Problem description:
Take the listing from its first line through the line that contains "return np.array([(px - 850)" and please retype those lines exactly, leaving out the pictures.

Data listing
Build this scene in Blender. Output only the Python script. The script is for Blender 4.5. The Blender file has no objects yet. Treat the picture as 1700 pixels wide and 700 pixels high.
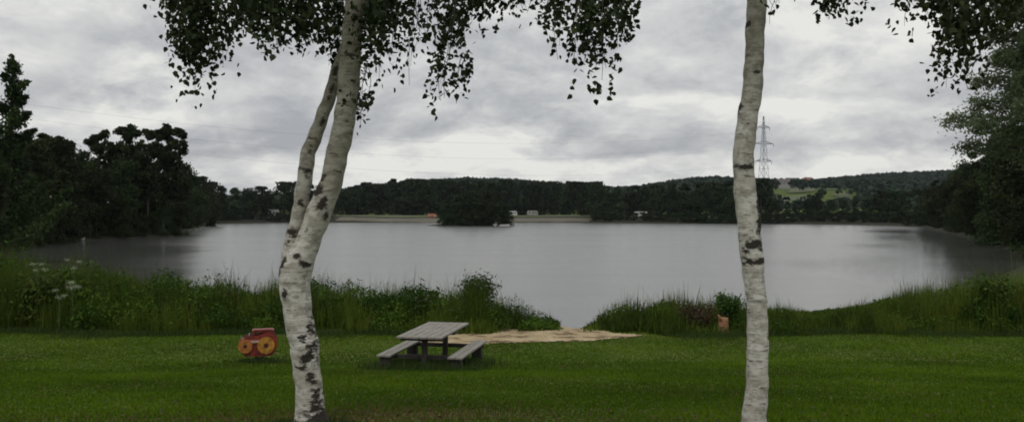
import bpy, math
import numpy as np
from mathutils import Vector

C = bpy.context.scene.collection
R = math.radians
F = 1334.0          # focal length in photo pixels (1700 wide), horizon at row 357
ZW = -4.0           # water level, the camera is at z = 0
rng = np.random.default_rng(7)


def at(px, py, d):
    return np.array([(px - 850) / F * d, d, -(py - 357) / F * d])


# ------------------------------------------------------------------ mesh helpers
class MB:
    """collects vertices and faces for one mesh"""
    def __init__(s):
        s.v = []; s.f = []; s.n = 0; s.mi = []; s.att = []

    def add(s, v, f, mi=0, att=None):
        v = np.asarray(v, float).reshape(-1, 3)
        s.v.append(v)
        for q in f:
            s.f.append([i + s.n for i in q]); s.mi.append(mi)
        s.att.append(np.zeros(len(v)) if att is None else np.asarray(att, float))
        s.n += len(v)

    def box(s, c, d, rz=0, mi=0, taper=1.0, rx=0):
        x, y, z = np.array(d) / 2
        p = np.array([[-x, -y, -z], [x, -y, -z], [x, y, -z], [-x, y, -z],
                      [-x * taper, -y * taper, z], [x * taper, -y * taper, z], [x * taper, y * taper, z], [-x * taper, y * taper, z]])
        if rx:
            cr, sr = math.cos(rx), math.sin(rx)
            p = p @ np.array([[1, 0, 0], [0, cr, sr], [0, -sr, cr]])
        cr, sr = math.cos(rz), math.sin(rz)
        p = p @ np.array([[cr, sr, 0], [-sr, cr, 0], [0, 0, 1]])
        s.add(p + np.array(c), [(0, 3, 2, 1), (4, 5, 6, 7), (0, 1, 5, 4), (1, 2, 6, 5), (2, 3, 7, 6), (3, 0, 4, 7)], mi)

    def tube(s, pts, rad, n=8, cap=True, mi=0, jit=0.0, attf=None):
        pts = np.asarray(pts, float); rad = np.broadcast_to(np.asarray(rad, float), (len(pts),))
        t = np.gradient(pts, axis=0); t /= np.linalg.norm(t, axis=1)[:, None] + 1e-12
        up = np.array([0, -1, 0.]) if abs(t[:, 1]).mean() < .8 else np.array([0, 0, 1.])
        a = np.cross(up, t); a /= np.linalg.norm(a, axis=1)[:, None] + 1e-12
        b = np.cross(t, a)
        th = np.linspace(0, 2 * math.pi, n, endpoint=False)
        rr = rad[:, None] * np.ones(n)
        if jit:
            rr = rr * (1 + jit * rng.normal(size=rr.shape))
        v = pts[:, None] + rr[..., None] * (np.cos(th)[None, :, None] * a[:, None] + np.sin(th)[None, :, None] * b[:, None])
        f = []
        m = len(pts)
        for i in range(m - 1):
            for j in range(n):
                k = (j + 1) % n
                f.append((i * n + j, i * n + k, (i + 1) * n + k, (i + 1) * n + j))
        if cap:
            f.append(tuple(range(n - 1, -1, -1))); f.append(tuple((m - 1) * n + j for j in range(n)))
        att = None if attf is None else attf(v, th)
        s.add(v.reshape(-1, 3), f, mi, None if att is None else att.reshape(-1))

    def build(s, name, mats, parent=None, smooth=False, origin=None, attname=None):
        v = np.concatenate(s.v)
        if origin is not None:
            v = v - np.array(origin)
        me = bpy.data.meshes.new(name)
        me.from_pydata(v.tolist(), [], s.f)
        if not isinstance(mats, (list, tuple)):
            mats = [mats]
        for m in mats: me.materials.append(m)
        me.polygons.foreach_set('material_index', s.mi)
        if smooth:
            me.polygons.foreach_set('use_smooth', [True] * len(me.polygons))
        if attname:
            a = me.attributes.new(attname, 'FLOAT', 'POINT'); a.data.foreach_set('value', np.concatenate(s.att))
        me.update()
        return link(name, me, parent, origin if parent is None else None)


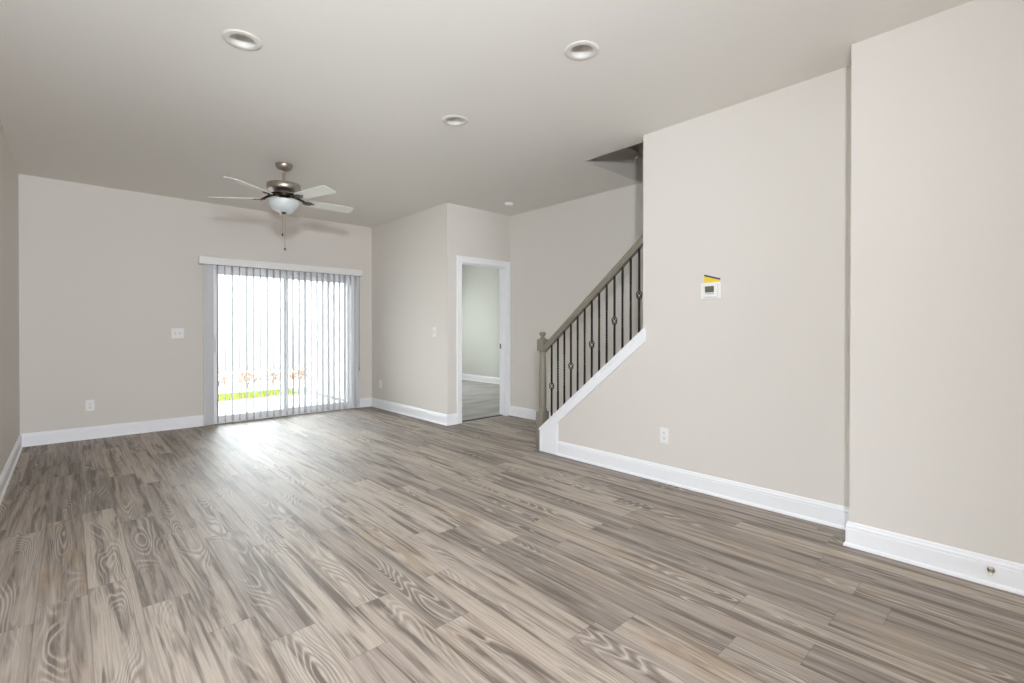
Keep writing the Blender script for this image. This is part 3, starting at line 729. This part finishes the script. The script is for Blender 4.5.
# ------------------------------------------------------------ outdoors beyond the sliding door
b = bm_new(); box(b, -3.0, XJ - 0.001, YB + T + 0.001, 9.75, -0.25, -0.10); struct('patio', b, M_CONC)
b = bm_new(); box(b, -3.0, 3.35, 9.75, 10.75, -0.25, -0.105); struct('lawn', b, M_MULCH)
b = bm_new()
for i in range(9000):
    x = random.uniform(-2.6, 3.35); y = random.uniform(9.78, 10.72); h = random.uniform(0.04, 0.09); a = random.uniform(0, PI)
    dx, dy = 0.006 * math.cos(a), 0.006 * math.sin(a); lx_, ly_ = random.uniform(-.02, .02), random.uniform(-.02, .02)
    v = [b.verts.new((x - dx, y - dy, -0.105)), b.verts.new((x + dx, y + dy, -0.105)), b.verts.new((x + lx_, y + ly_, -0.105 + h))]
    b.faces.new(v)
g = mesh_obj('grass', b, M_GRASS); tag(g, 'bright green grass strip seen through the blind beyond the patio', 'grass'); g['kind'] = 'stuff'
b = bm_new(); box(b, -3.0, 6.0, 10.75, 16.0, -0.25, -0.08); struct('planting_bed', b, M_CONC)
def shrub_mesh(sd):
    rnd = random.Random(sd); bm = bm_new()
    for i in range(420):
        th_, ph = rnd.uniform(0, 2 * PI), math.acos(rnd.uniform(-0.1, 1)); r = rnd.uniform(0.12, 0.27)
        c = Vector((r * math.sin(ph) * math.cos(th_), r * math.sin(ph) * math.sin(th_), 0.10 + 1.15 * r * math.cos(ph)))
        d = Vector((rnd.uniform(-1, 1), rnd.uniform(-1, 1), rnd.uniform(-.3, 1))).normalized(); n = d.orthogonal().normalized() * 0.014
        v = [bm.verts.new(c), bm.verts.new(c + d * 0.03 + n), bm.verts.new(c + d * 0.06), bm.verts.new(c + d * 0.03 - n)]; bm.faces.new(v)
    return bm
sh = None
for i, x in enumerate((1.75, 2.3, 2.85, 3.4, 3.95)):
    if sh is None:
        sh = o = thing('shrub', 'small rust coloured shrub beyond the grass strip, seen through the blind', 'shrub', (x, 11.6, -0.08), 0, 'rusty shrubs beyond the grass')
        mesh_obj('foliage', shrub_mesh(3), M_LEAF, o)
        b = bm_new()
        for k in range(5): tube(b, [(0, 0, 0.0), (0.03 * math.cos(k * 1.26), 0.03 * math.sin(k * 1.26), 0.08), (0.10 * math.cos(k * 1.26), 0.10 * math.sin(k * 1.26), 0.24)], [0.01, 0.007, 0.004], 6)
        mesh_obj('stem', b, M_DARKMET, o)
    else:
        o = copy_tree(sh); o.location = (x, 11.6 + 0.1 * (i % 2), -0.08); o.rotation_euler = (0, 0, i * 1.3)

Result of this task:
Build this scene in Blender. Output only the Python script. The script is for Blender 4.5. The Blender file has no objects yet. Treat the picture as 1700 pixels wide and 700 pixels high.
import bpy, math
import numpy as np
from mathutils import Vector

C = bpy.context.scene.collection
R = math.radians
F = 1334.0          # focal length in photo pixels (1700 wide), horizon at row 357
ZW = -4.0           # water level, the camera is at z = 0
rng = np.random.default_rng(7)


def at(px, py, d):
    return np.array([(px - 850) / F * d, d, -(py - 357) / F * d])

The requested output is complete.